About 70% of Prosperity’s production comes from affiliate realtors. The lender offers fixed and adjustable rate mortgages (ARMs), as well as government loans, including FHA, USDA and VA loans, according to its website.

Prosperity sees production of between $20 million and $25 million in cash-out activity in the second lien mortgage space, as well as activity pickup in FHA cash-out and traditional cash-out refis.

The lender is also capitalizing on a seller-funded 3-2-1 temporary rate buydown — in which borrowers could reduce their rates by 3% during the first 12 months of the loan, 2% in the second year and by 1% in the third year of the loan. It plans to introduce a lender-funded 1-0 rate buydown in the coming weeks.

Pensive and optimistic are how Messer described outlooks for 2023. While the executive expects to see heightened purchase activity in late spring and early summer, Prosperity is reviewing vendor relationships and cutting costs by bringing some services in-house. 

“We’re at an inflection point where we had some tasks done by a vendor, [but it] makes a lot of sense for us to do it in-house at Prosperity,” Messer said.

After scaling up in 2020 and 2021 — much like the rest of the rest of the lenders — Prosperity conducted one round of layoffs last year, slashing about 4% of its team members. As of the year-end, the firm had just over 1,400 employees, according to Messer. 

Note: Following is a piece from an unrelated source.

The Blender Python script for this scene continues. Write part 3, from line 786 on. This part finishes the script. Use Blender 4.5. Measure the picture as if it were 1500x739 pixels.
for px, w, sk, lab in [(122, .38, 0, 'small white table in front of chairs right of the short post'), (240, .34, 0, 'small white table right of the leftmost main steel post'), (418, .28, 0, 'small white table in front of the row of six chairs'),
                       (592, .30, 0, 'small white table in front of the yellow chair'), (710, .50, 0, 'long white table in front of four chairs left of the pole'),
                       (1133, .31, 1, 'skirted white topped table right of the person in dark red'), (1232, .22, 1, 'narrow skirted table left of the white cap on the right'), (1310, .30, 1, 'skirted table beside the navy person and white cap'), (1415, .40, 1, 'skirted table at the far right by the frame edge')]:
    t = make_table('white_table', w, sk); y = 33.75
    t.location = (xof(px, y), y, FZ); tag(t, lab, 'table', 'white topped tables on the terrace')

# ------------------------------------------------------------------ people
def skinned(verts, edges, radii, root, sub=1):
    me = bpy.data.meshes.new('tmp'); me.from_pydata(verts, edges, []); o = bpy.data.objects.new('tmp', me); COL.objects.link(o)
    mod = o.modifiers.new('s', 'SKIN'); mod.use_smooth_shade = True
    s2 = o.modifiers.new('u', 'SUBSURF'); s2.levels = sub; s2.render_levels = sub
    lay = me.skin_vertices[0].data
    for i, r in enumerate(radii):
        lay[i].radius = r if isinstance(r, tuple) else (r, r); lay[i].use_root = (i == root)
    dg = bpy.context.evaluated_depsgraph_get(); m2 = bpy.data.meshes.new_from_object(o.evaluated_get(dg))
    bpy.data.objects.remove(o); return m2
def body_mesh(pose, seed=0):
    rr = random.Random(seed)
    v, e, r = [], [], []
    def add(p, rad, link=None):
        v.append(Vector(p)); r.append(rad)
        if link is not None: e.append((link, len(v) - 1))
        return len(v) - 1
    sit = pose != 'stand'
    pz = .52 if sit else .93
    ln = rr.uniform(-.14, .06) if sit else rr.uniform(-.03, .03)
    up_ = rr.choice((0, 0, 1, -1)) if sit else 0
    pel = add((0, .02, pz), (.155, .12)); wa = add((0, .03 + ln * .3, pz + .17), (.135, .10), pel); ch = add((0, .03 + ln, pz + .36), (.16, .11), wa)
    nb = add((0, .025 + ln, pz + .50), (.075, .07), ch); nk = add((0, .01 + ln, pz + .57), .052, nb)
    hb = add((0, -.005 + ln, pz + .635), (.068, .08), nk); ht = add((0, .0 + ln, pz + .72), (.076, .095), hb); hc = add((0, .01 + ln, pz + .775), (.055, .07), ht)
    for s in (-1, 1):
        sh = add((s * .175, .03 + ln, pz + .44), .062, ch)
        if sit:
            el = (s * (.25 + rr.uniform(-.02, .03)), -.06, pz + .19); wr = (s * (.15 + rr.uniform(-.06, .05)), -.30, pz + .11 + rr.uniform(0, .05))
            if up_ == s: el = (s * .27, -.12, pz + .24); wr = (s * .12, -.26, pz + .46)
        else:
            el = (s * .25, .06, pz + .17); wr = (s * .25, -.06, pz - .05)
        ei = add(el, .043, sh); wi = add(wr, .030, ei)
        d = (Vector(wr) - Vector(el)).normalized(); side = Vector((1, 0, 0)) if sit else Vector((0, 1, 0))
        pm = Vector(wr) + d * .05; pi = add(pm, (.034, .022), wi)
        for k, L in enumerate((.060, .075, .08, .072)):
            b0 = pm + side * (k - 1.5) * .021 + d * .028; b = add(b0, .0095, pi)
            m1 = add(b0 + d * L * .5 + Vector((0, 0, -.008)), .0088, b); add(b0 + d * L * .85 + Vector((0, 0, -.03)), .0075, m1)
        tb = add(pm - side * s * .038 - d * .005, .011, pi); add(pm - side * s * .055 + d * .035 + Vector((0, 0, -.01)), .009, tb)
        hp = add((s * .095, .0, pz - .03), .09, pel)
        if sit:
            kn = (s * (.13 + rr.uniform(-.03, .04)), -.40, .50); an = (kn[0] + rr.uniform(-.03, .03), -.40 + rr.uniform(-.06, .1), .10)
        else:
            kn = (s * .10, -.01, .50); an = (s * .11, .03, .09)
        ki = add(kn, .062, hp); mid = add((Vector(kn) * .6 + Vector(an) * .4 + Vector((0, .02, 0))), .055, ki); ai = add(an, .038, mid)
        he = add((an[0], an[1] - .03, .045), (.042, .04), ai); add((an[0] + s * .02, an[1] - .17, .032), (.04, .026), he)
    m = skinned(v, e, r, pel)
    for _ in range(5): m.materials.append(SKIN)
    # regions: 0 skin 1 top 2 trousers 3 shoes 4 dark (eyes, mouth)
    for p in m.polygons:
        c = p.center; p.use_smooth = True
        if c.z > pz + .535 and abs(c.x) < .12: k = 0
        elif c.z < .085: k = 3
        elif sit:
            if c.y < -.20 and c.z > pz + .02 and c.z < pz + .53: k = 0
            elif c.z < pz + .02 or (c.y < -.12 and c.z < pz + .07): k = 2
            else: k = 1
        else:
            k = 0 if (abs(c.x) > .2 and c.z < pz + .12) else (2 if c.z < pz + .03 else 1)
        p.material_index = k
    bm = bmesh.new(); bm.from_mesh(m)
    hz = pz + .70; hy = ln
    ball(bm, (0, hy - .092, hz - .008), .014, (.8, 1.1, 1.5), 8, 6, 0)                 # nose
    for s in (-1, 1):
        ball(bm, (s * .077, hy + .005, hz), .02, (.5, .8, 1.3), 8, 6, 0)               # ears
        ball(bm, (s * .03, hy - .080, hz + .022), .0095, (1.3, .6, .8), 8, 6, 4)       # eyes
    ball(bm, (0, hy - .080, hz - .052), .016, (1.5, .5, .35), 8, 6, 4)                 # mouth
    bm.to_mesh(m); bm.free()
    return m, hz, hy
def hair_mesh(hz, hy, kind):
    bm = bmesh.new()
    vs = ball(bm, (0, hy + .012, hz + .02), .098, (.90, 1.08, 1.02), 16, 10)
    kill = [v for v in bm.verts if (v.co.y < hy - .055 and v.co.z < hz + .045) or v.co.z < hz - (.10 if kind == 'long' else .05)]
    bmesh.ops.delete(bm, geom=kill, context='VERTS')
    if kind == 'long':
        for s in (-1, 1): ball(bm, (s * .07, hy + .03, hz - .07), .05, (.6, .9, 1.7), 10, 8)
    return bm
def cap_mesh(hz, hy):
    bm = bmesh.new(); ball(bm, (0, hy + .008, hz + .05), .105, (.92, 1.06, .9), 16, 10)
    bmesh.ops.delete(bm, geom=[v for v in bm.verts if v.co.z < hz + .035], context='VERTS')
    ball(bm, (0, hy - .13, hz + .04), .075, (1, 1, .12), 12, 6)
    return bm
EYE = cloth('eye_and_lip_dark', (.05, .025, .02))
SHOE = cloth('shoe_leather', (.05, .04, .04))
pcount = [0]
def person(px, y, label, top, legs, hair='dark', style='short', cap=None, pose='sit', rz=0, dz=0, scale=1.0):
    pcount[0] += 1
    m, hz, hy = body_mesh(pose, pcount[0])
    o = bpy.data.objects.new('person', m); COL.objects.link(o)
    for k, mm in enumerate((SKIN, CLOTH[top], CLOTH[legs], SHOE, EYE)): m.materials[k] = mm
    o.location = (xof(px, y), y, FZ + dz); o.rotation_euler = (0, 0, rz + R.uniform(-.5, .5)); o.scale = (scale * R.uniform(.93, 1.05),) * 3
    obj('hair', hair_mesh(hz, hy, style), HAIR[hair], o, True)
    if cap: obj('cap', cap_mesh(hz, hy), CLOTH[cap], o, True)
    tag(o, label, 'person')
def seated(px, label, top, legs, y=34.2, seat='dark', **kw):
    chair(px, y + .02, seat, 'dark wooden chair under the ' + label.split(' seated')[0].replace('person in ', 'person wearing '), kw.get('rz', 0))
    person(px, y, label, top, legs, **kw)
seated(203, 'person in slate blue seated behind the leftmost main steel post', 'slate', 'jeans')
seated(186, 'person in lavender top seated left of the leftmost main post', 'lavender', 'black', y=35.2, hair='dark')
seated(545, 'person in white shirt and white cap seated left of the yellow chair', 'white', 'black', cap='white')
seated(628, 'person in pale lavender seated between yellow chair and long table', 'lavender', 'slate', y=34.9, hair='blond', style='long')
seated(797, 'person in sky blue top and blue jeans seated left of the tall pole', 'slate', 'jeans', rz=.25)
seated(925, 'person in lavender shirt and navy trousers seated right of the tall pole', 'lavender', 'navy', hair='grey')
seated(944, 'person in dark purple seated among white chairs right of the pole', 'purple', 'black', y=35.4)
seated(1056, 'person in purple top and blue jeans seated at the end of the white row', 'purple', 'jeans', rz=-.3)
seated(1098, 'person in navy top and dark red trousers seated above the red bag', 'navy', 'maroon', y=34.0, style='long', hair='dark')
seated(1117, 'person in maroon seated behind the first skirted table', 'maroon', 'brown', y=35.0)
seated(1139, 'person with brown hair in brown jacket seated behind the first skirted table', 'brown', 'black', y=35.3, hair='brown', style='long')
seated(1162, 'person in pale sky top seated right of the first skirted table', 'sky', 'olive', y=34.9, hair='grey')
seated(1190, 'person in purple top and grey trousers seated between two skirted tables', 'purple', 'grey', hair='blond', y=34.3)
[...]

Prosperity anticipates seeing another tale of two halves this year, where production will be slower in the first half, with recovered volume in the latter half of 2023. 

“We had a really good first quarter last year which is a little bit of a carryover (from 2021),” Messer said. 

“We do think that home sales will probably slow down a bit year over year. We’re forecasting a slight decline in origination volume (…) “Flat this year to maybe off less than 10% (from 2022).”